When you have the feeling that one note is pulling toward or away from another note, you are experiencing the feeling of tonal tension. It is a palpable phenomenon, you can feel it in your body. And the anchor note is a point of reference that organizes this phenomenon.
Surprisingly, the anchor note itself is the only place where you experience the absence of this tension. It is a kind of gravitational center for all the other notes, and so when you arrive to it, the tension disappears. And yet, despite its absence of tension, it is responsible for all the tension that you experience in other notes.
People with some musical experience often ask if the anchor note is another way of referring to ideas like the tonal center, or the tonic, or the key note, or even the root note of a chord. The reason for setting the anchor note apart is that it’s meant to express a felt quality—the experience of tension—that may or may not be present in any of these standard concepts.
When we encounter some of these other terms, like tonic, there’s potential for a bit of theoretical remove from the experience of tonal tension. For example, in the idea of a chord root, the notion of a root note may be in reference to the first note in a consecutive triadic construction of the chord. But depending on how that chord is voiced in the song, it may be a different note entirely that feels like the focal point of tonal tension.
The term tonal center comes closer to describing this experience. But even the idea of tonal center has the potential to become a theoretical idea separate from the immediate experience of tonal tension. So using a concept—the anchor— that describes this phenomenon directly also works as a tool for considering when and how other, similar concepts align with the experience.
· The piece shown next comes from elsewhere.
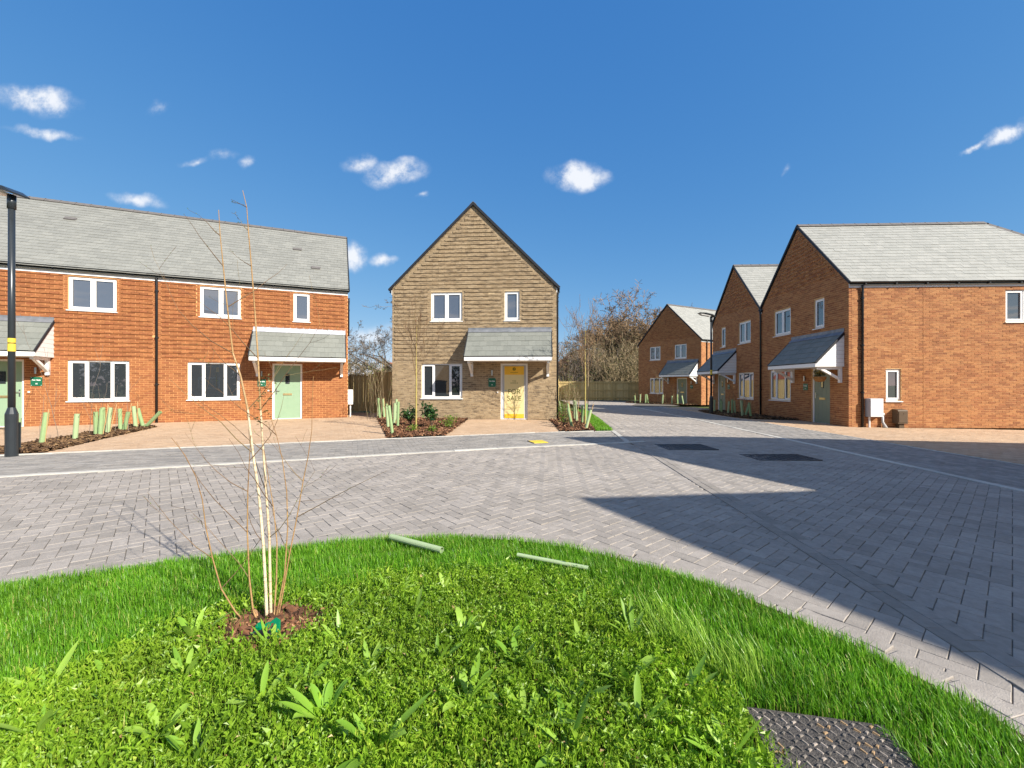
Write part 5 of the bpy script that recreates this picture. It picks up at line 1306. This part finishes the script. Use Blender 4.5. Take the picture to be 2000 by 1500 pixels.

The experience of an anchor note comes about in a song when, in one way or another, that note is being emphasized. It may be that it’s the note in the bass, or that it’s a prominent note in the melody, or perhaps that it’s landing on a regular repetition of beats in the song. For any number of reasons, your attention is being drawn to that note.
This can also come about if the anchor note is missing at exactly the moment you expect it. If a song has notes dancing around the periphery of where the anchor note should be, but it’s not there, that is also a way of emphasizing the anchor.
If the notes of a song weren’t moving in time, it would still be possible to emphasize the anchor by making it the lowest note, or the highest note, or the loudest note, or perhaps by using an instrumental timbre that draws your attention to that note.
The experience of an anchor is also influenced by stylistic conventions—what you know and expect based on other music you’ve listened to. There are some songs, for example, where two different notes may be emphasized equally, although in differing ways. So you will bring additional experience to your listening, that isn’t necessarily contained in the specific song you’re listening to. This means that sometimes, different people will hear different anchor notes in the same song.
This kind of ambiguity invites another way of refining your experience of the anchor note, by getting to know the feelings of the individual tensions that pull toward it. Because when you get to know the sound of, say, the second tension from the anchor, or the sixth, then when you hear a note in a song that feels like that particular tension, you’ll know where the anchor should be, even if it’s not sounded explicitly in the song. And it might not be where you expected it to be.
This is when you begin to get into some very exciting questions about what’s going on in a piece of music. Why do I hear the anchor note here when my idea of the song’s key, or the tonic, or the root note, or what I’m seeing in the notation tells me something different? And it’s these kinds of questions that will lead you to ask deeper questions about the theoretical concepts you’re using as well. And perhaps even to come up with a new concept that’s slightly different than that of anchor note.